Por muito tempo, o artista baiano Sérgio Soarez, 56 anos, caminhou entre o invisível e o esquecimento. Filho de um marceneiro e de uma artesã, cresceu em Salvador cercado pelo trabalho manual, pela madeira, pelo ferro e pela força de suas raízes. Aos 17 anos, encontrou na arte o espaço para se expressar, mas também para resistir — e resistir, para ele, sempre significou existir.
Agora, depois de mais de três décadas de criação, sua trajetória finalmente ocupa o espaço que merece: Sérgio é um dos nomes confirmados na Bienal de São Paulo, uma das maiores mostras de arte do mundo, que será aberta em setembro.
O reconhecimento não veio por acaso. Para o curador camaronês Bonaventure Soh Bejeng Ndikung, responsável pela edição deste ano, a presença de Sérgio era inegociável. “Ele traduz emoções em objetos como poucos artistas conseguem. Pessoas como ele fazem seu trabalho não para o agora, mas para a posteridade”, afirmou.
Suas esculturas misturam madeira e ferro, materiais que carregam significados ancestrais e espirituais.
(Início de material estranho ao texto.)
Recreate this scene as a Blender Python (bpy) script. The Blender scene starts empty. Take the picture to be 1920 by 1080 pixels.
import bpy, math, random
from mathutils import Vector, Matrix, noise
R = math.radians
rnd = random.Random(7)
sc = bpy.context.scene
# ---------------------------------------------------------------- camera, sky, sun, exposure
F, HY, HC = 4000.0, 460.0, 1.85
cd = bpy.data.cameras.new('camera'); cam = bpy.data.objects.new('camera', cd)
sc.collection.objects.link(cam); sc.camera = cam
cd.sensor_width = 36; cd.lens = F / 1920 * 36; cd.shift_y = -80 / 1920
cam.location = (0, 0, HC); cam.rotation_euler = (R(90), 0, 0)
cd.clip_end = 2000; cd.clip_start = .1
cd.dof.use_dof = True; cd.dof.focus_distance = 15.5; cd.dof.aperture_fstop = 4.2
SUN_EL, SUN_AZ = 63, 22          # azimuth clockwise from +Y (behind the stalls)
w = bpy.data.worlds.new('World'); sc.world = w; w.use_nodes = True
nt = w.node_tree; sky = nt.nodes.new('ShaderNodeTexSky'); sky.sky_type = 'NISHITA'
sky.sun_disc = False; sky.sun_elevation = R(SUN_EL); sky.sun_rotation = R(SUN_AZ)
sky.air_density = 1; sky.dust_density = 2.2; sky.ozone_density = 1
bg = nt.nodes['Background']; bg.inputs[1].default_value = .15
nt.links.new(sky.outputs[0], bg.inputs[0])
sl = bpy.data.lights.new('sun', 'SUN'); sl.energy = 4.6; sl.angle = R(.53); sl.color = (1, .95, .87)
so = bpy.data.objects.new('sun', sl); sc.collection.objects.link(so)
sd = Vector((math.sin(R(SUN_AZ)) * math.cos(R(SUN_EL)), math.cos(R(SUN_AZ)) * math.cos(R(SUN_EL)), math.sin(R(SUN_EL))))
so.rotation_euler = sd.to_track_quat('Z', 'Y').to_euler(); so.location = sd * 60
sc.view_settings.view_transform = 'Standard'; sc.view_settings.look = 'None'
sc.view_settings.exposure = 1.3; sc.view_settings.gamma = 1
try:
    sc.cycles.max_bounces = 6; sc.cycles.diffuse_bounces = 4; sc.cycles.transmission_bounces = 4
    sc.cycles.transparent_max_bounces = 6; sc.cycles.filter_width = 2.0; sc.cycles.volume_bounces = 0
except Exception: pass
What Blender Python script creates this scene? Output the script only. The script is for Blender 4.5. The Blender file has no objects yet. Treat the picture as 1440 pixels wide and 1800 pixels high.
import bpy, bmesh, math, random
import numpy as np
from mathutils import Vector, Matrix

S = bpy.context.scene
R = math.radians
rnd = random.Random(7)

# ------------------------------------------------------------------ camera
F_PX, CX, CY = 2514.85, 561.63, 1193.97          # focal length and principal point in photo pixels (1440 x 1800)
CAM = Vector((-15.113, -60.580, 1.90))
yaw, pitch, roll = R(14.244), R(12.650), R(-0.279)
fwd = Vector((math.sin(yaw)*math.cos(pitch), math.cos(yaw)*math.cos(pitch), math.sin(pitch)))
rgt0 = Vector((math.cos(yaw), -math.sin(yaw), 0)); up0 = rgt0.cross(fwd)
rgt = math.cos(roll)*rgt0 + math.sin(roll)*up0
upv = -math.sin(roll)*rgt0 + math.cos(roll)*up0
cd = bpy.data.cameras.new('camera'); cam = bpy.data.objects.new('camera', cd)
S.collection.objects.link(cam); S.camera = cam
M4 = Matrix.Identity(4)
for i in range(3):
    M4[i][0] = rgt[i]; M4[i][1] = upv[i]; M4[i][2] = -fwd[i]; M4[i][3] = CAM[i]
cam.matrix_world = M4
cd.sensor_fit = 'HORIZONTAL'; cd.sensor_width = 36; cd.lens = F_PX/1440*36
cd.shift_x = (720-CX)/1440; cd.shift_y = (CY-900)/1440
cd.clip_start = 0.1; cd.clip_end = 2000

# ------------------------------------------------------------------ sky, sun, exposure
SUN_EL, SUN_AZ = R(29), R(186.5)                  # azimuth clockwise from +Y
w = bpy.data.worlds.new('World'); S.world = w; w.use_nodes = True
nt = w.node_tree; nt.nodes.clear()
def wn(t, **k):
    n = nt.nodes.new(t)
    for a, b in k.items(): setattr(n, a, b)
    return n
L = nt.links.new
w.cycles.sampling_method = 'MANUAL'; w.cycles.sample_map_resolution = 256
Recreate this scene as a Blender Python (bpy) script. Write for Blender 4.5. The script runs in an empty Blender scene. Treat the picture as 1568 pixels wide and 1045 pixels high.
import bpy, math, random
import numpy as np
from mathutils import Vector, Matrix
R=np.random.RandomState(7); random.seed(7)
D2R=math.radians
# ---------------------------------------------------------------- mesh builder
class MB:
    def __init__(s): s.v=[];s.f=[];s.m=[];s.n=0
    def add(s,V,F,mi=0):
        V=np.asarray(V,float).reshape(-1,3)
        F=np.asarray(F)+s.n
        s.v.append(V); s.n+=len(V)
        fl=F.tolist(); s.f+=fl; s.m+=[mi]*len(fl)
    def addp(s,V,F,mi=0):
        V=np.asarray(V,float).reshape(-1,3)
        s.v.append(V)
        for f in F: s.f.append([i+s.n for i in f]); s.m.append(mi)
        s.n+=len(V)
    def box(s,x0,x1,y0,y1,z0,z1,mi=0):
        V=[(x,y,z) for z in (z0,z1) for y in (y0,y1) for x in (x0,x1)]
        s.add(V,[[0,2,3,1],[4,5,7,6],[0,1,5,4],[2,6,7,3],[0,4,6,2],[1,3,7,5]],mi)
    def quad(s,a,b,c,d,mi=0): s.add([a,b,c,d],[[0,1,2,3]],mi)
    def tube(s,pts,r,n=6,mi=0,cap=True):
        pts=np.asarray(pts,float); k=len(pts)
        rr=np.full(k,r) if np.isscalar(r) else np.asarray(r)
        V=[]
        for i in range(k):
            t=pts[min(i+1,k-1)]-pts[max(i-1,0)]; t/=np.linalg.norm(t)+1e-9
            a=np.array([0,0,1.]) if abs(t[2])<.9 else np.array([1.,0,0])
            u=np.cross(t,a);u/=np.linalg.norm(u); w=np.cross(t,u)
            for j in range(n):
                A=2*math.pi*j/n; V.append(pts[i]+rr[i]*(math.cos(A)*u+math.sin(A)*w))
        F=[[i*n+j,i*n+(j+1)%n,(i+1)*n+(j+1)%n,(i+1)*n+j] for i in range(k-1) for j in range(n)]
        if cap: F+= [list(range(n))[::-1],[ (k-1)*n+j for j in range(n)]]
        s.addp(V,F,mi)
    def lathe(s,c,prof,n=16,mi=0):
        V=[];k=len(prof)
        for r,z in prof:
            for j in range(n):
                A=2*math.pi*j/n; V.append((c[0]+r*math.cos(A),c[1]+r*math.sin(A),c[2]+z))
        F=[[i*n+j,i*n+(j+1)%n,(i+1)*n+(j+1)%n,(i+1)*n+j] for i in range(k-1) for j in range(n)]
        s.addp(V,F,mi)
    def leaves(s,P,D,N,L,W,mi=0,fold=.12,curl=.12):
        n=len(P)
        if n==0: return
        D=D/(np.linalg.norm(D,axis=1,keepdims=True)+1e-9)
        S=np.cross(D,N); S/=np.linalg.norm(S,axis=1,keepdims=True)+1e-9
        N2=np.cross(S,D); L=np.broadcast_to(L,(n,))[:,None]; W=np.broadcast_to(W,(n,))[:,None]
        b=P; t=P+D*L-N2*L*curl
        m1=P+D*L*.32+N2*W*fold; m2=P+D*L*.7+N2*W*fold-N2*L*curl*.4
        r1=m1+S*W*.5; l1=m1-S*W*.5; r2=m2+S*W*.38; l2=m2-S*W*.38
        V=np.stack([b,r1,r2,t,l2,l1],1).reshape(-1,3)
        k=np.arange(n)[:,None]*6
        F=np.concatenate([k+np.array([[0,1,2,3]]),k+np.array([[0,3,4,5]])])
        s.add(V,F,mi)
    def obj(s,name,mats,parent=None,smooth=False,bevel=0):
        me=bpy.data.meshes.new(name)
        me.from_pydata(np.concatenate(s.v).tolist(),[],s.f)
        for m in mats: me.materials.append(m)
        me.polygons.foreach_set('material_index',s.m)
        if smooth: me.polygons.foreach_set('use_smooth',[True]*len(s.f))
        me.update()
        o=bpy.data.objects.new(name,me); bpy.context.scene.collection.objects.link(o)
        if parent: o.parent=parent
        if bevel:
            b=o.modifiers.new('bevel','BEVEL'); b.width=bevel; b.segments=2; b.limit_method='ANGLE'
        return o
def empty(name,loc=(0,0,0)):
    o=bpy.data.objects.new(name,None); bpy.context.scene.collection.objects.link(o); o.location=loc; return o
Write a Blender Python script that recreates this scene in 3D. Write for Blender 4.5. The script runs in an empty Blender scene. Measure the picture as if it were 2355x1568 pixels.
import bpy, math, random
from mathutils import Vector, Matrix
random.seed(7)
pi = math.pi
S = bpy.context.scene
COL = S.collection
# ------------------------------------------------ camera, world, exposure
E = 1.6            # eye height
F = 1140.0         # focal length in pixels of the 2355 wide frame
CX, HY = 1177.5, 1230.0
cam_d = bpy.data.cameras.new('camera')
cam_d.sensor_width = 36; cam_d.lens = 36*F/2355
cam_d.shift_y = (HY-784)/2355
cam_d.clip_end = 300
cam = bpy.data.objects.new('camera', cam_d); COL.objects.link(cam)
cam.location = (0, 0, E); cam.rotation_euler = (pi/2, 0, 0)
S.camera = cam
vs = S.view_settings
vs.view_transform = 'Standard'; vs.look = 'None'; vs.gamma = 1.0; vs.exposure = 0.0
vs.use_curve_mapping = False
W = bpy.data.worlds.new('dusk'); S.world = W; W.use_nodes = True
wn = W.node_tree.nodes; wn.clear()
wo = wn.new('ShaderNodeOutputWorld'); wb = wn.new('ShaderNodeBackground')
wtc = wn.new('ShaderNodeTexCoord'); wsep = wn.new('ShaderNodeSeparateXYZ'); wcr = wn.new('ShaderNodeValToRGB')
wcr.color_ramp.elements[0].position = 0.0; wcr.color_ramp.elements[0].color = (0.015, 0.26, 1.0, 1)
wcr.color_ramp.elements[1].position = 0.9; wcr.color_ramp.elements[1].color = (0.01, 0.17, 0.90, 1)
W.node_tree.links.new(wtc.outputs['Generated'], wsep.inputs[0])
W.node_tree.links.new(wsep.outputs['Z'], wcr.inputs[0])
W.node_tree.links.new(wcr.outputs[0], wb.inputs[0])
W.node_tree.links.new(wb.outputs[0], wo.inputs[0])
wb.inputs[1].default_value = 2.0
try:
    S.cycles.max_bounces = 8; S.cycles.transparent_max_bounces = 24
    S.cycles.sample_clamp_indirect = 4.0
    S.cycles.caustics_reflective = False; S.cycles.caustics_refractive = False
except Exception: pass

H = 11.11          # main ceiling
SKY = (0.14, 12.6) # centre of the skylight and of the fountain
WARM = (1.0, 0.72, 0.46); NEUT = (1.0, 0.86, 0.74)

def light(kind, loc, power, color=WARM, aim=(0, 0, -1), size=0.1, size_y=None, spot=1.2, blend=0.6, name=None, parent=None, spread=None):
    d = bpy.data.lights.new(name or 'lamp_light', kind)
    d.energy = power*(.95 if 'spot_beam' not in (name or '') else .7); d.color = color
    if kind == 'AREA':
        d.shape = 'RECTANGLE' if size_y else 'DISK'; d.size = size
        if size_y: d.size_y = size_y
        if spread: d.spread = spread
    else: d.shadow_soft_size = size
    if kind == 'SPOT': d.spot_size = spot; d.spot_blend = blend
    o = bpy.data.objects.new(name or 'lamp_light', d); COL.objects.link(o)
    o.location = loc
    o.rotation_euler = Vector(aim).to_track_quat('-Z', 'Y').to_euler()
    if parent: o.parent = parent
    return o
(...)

Nos cortes e dobras, ele encontra equilíbrio entre forças opostas: o leve e o pesado, o rígido e o maleável, o sagrado e o cotidiano. Sua arte nasce da herança africana, da ligação com Oxóssi e Ogum, mas também da sensibilidade de quem transforma dor em beleza.
A caminhada, porém, foi dura. Sem acesso a galerias ou apoios, Sérgio enfrentou portas fechadas e preconceitos. Em São Paulo, chegou a morar em um terreno baldio por três meses, tentando se inserir em um sistema de arte que, historicamente, exclui corpos negros. Ainda assim, nunca parou de criar.
“Se eu não esperar, não me decepciono. Essa foi a estratégia que encontrei com o tempo de exclusão”, diz ele, com a serenidade de quem aprendeu a transformar silêncio em escultura.
Agora, ao lado de nomes consagrados como Abdias Nascimento, Rubem Valentim e Emanoel Araujo, Sérgio ocupa o lugar que sempre lhe pertenceu: o da representatividade, da continuidade e do legado. São cerca de 60 peças já produzidas ao longo da carreira, 18 delas na Bienal. E mais: uma nova exposição individual, em gestação há quase uma década, que promete mergulhar ainda mais fundo nas raízes africanas que sustentam sua obra.
Para muitos, sua participação na Bienal é uma vitória pessoal. Mas, para além disso, é também um símbolo de transformação: a prova de que artistas negros não apenas resistem, mas conquistam, crescem e escrevem novas narrativas na história da arte brasileira.
A Bienal de São Paulo acontece de 6 de setembro de 2025 a 11 de janeiro de 2026. E este ano, a força criativa de Sérgio Soarez mostra que a arte negra não é exceção, mas protagonista.